Again, Latina’s do not have a future here.

This sense of alienation caused by the separation of my identity as a Latina and unfortunately my identity as an assimilated white-Latina(ed)-American, manifests because I have become spiritually invested in a discourse that does not value pleasure or lust outside of an intellectual understanding that is heteronormative and white. We separate ourselves from our surroundings, suppress the emotional connections we experience, and pretend to enter neutral spaces, all under the guise of liberation through education. I keep wondering when it will make me feel free. The mythological reality of Wesleyan University works by suppressing the nuances of our surroundings to reward the proliferation and reproduction of white colonialist histories. This moment in my education is the “short-circuited kind of goddess-empowering ritual” where “generations of young women have crashed their heads and hears infinite desolation and terminal sadness.”[1] I find that I cannot even hear my head crashing anymore.

Similar to Mary’s symbolism existing within a religious imagination, the symbolism surrounding my history is not my genuine history. Yet, I carry the regulation of Latinas when I accept these mythological realities. I am a symbol for Latinas because I have to be, because our history has brought me here. Yet, I also love my mythological realities and don’t want to let them go. I resemble statues of the Virgin Mary that are painted to match the skin color of my people: a superficial image that Latinas can identify with, a Latina that makes her mother proud by being an ‘exception,’ but in reality, underneath I remain white enough to make my mami proud.

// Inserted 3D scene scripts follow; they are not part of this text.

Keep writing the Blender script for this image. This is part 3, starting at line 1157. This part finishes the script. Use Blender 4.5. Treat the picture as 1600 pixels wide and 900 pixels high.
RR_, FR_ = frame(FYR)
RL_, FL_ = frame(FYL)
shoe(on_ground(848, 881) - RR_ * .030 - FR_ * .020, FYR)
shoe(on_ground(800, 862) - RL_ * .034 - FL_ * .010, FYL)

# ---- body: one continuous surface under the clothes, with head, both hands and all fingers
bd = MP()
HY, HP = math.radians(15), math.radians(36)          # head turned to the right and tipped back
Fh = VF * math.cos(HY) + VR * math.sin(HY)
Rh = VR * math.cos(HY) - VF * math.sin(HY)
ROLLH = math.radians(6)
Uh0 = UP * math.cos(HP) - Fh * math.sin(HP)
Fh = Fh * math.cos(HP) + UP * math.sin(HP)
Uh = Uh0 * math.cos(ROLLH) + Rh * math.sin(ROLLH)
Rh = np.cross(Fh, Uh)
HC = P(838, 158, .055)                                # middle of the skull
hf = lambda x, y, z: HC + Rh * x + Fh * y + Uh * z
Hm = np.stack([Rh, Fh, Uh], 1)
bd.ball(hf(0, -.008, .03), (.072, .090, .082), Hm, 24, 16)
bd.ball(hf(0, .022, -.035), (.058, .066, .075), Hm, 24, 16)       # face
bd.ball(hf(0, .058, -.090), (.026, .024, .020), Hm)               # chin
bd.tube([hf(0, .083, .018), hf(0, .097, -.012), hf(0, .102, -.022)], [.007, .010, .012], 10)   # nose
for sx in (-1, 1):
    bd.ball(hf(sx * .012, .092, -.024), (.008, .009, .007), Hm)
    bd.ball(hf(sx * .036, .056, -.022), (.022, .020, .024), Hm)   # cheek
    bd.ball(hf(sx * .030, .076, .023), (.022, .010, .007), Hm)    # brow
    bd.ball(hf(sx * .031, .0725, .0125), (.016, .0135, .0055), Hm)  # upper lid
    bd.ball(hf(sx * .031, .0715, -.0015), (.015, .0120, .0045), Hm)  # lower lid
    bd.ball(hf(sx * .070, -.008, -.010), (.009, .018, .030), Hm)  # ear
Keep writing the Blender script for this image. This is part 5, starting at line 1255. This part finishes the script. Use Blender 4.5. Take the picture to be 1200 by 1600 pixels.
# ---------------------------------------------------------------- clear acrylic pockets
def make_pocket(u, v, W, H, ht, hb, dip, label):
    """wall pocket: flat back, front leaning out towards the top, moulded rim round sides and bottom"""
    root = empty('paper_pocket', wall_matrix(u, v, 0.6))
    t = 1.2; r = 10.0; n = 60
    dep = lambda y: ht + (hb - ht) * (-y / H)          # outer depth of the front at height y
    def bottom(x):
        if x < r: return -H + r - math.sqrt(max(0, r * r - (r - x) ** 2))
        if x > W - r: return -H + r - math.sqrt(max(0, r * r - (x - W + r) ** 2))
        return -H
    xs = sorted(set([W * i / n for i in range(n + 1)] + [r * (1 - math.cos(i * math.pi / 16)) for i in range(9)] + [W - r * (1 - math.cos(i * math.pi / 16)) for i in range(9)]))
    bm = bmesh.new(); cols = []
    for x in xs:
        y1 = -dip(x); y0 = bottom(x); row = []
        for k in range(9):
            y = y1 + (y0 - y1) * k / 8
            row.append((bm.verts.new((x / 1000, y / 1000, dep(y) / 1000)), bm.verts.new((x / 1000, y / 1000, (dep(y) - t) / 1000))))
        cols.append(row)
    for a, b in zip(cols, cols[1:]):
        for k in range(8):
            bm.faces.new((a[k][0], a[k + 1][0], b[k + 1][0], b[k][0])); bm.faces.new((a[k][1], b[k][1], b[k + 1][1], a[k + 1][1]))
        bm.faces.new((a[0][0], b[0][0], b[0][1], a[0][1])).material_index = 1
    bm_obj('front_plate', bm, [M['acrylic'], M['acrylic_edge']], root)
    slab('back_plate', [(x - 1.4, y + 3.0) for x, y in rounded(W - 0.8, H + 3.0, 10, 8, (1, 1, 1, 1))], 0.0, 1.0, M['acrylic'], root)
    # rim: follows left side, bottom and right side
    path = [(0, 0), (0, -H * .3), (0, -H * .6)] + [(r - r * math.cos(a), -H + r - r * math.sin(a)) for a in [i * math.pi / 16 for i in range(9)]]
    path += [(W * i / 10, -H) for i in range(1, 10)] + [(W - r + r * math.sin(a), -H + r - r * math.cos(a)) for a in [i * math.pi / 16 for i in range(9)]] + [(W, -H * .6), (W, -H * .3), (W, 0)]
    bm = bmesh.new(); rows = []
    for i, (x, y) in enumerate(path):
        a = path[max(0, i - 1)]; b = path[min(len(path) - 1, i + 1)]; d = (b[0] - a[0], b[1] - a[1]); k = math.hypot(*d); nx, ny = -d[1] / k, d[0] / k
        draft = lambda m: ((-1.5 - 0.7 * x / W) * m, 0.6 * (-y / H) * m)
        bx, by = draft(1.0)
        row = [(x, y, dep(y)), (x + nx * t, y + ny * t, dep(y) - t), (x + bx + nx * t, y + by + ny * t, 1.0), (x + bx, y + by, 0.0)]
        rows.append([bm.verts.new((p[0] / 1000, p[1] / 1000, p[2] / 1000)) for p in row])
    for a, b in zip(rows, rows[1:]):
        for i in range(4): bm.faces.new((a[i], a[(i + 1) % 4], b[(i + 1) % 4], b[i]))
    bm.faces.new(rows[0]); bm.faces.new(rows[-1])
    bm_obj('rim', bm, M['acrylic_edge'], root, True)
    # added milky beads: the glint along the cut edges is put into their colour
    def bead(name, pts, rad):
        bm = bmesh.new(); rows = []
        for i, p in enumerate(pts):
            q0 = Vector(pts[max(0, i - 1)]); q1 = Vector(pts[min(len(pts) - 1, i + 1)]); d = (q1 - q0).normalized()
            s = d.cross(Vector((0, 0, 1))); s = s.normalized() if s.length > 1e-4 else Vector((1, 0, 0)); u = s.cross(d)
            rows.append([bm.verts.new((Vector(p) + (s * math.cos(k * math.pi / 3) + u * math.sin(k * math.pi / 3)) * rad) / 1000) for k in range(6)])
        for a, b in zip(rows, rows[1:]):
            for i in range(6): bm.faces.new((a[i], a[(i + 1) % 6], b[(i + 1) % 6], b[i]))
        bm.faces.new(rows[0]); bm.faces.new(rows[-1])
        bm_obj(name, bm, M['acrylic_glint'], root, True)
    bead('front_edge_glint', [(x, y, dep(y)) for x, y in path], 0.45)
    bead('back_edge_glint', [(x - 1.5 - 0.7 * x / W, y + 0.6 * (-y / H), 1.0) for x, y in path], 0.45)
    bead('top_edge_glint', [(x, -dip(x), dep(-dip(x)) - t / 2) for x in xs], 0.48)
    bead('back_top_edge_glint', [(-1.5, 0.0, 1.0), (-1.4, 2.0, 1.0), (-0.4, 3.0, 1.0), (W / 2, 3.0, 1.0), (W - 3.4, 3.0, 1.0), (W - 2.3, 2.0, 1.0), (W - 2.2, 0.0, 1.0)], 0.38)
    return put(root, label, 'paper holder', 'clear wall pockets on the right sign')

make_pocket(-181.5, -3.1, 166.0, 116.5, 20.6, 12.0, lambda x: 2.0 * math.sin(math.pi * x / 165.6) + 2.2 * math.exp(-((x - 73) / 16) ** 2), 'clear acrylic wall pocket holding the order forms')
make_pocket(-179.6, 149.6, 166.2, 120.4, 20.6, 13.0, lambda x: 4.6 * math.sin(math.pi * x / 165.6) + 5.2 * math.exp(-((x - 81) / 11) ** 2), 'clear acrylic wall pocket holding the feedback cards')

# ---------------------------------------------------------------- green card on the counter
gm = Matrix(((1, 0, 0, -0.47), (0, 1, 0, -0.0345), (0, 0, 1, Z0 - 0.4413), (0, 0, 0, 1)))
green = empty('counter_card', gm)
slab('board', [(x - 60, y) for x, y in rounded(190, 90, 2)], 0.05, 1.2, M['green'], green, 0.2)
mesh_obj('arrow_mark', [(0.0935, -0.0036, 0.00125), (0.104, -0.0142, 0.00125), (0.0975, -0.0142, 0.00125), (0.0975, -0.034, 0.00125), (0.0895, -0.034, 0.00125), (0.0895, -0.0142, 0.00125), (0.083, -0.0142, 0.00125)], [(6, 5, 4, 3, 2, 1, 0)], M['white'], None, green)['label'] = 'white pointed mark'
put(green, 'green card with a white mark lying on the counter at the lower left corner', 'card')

I may have replaced my plump sticky pink vulva with stone, but doubting my position within an institution that is both the microcosm and macrocosm of a larger political economy, documents audibly and publicly my personal experience as a Latina. While there is no homogenized reality and no homogenized G(od) spot, I am becoming exposed to levels of Christian myths within the educational system that propose homogenized forms of freedom. My nationalism and my traditions are divided geographically and it is getting more difficult to reclaim pleasure without thinking of the trite virgin|whore complex. I am encouraged to choose between political independence or cultural innovation, between supporting the dead master narrative of the immaculate conception and the indecent woman, between staying silent during class and speaking without being called on. I choose to be indecent not as a diatribe or with a clear ending in mind, but simply to embrace the potential of injecting pleasure, the potential of saying what one feels, as one of my options for transiently feeling free.

 


[1] From Marcella Althaus-Reid’s book Indecent Theology, pages 49 and 78.